Since 2008, we’ve worked with Women for Women International, to train women across 12 vocational tracks while increasing their marketable skills and incomes to support themselves and their families. With construction training, the women engaged in the building of a six-classroom training facility, the Women’s Opportunity Center, seen in the photos below:

Since 2013, we’ve invested in the innovative training of coffee farmers and producers with Sustainable Growers. Before training, women would pick cherries from the coffee tree that were not ripe. Once they learned the color of excellence was red, it was worn as a vest and a bracelet written in their language: “only pick cherries that are this color.” The value and quality of their coffee increased by 40% in the first eight weeks of training.

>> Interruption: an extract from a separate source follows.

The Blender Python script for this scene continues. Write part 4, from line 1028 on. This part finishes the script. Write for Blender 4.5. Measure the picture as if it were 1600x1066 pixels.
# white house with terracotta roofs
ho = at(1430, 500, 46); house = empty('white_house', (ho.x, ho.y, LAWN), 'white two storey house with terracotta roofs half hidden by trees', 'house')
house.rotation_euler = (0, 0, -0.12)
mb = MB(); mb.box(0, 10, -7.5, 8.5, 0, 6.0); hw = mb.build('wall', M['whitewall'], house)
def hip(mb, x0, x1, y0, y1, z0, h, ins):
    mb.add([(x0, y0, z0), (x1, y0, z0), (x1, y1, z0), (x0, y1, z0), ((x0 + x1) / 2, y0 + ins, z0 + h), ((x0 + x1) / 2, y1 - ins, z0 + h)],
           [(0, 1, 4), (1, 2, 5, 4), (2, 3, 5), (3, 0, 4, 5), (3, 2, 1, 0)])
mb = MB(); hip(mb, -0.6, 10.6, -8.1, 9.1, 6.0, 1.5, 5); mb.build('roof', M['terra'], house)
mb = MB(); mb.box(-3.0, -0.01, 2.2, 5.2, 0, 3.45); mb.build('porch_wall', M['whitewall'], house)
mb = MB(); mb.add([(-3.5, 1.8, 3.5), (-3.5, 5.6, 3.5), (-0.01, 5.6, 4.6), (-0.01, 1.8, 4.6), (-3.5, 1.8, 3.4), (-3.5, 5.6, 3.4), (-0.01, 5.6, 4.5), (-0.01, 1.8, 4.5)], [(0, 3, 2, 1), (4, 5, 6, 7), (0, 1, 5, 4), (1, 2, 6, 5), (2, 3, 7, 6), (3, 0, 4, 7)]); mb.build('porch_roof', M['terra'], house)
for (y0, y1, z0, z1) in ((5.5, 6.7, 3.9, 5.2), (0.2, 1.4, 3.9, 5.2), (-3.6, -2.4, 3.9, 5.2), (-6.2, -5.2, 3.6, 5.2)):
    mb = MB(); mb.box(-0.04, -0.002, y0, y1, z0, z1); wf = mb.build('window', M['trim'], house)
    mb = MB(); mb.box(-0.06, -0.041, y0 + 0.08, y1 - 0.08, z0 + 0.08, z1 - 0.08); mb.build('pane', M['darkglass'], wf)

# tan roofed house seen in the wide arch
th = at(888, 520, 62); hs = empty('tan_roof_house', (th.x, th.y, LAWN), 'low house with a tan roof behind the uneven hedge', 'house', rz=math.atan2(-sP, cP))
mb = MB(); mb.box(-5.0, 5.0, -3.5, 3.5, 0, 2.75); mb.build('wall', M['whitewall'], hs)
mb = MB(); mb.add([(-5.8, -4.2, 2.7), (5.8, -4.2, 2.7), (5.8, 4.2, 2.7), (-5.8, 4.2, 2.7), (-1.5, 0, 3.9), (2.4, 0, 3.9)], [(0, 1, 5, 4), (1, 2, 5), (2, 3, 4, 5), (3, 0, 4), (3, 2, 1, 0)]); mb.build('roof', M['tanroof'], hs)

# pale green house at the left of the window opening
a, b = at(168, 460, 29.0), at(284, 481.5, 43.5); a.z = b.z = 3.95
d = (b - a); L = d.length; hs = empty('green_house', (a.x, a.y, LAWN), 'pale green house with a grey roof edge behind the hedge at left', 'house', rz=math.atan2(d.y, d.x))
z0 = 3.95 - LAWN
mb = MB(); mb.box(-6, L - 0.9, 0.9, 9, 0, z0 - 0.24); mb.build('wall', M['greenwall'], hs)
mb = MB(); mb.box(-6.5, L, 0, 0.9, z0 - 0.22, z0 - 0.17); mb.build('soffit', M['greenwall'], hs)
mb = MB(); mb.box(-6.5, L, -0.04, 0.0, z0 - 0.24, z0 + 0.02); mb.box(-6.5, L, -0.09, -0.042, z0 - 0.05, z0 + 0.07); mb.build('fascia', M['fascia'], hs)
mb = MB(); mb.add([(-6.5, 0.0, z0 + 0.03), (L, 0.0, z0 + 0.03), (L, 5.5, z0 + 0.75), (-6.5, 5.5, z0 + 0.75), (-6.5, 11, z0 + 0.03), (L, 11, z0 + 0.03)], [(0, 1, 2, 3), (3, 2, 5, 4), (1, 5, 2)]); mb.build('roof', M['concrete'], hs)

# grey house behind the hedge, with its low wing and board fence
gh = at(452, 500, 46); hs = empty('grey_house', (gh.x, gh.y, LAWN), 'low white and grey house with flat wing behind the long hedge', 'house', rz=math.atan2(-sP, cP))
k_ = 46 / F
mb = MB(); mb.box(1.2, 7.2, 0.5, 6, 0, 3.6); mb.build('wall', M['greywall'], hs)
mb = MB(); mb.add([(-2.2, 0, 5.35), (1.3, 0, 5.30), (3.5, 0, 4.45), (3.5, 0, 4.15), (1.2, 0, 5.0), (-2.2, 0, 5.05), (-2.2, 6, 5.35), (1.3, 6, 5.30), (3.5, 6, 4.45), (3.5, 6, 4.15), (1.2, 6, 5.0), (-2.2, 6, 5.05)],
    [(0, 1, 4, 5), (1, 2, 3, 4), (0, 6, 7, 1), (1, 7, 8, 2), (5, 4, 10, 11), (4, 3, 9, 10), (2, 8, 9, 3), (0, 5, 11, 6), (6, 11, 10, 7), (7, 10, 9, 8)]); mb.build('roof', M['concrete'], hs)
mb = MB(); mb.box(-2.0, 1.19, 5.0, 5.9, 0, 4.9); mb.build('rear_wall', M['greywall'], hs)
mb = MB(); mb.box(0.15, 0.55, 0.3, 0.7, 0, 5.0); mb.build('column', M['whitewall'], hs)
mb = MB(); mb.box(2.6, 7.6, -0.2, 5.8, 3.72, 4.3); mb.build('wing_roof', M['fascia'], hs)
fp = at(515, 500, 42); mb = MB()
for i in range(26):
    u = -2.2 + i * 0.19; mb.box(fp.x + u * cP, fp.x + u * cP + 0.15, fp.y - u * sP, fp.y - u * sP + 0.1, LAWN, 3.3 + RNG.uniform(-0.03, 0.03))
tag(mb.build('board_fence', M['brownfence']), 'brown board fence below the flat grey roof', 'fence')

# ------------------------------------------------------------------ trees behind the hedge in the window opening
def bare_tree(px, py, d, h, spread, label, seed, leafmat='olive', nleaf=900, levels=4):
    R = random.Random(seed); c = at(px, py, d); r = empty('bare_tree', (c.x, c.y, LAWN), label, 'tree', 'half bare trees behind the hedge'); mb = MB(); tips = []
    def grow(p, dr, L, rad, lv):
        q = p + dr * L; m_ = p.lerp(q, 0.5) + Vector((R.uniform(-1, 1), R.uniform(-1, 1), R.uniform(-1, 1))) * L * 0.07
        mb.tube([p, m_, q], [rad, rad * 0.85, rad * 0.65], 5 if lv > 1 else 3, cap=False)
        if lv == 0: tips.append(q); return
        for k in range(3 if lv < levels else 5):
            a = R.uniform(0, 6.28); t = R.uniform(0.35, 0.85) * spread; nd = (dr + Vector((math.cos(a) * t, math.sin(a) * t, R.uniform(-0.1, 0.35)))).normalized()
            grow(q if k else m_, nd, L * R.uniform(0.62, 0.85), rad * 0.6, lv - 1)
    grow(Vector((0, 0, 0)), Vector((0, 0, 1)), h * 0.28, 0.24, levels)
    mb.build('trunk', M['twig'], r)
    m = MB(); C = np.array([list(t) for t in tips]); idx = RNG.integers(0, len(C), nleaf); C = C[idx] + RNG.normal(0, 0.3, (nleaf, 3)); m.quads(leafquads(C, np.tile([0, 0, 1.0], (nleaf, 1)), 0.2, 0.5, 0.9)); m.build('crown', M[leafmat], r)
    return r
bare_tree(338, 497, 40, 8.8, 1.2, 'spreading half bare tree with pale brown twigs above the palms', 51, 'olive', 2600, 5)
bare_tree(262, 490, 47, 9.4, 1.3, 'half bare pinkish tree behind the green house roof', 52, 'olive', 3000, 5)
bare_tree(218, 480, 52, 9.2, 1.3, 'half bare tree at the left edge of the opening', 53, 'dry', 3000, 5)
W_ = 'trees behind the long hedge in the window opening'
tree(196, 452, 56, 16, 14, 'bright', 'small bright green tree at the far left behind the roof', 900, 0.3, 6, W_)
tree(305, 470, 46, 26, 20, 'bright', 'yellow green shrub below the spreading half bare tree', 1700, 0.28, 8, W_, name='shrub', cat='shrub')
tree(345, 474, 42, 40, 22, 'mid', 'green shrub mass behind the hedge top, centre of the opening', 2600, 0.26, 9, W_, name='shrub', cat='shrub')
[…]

Since 2014, we’ve invested in the Nest Guild to strengthen the capacity of handworkers while expanding market access to this global workforce.

In 2020, we partnered with CARE to develop an agrifund, increasing women farmers’ capital and agricultural productivity through collective investments in Village Savings and Loan Associations. Building on the success of the program, the partnership was expanded to train 41,000 Village Savings & Loan Association presidents reaching over 150,000 farmers.

In 2021, we partnered with the African Women Entrepreneurship Cooperative to support women entrepreneurs in Africa. Following a skills-based individual plan, women entrepreneurs develop long-term strategies and sustainable business models to ensure sustainable impact on their businesses and employees.